Stablecoin or Payments Client
- Lighter's USDC partnership and Coinbase displacing USDH as Hyperliquid's treasury deployer (USDC supply past $5B on Hyperliquid) establish that preferred-stablecoin agreements with perp DEXs are a live distribution channel; evaluate perp DEX partnership pipeline as a Q3 BD priority.
Policy & Regulatory Affairs — CFTC Perps Rulemaking
- TD Securities' documentation that 75% of perp volume is offshore, combined with CFTC Chair Selig's "Project Crypto" framing, creates a comment-period window where the structural argument for onshore perp licensing is well-supported by published data; stress-test the assumption that U.S. onshore approval automatically captures offshore volume before advising on market-share projections.
Forward Signals
Dated Catalysts & Watch Points
Confirmed
- TradeXYZ CBRS IPOP market settles or converts on or before May 30, 2026 if Cerebras lists on Nasdaq; liquidation risk at conversion confirmed in contract terms.
- Lighter feature rollouts and volume ranking trajectory following Circle USDC partnership activation; currently fourth by 7-day perp volume at $8.7B.

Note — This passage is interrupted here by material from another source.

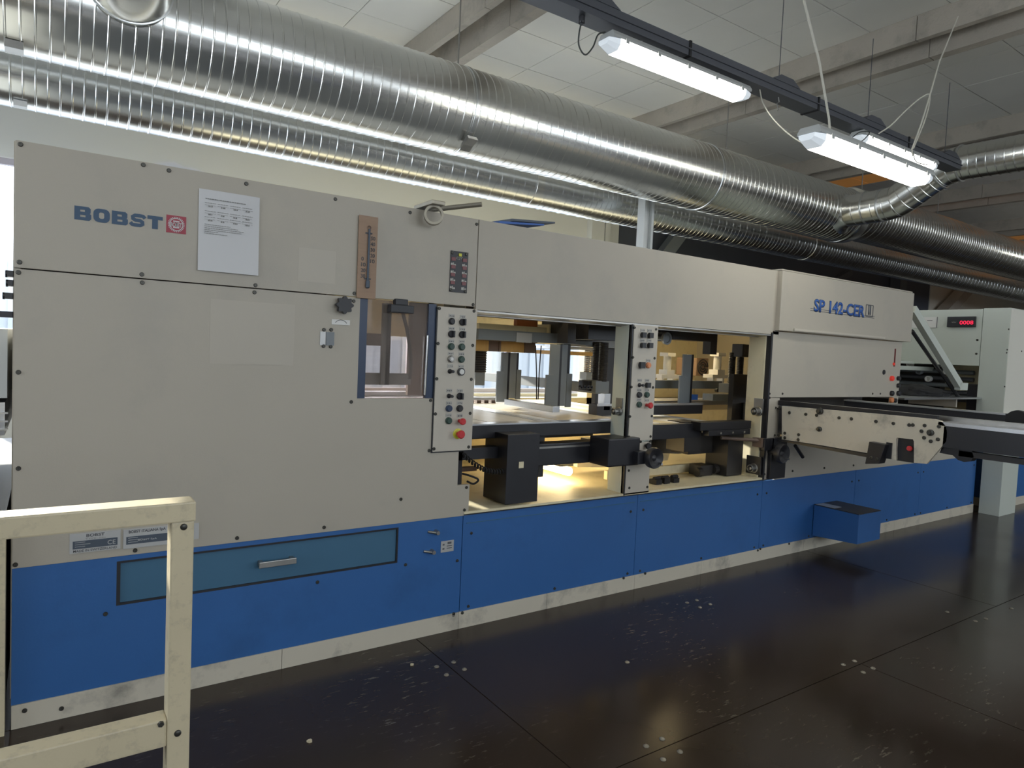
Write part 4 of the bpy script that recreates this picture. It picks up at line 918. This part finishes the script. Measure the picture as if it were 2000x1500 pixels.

- Vertex migration to Ink Layer 2 completion and VRTX token discontinuation; intent confirmed, specific date unconfirmed.
- GMX security post-mortem and recovery measures pending; no root-cause disclosure published during period.
- Wasabi Protocol recovery outcome following SEAL 911 and Blockaid investigation; admin-key compromise vector implies protocol pause or key-rotation as near-term action.
Rumored
- CFTC "Project Crypto" crypto perps rulemaking finalization expected within approximately one month of Chair's statement; monitor Federal Register for Notice of Proposed Rulemaking.
- SEC and CFTC joint rulemaking on PERPs and tokenized stocks expected within the coming year per TD Securities analysis; no comment period or proposal date confirmed.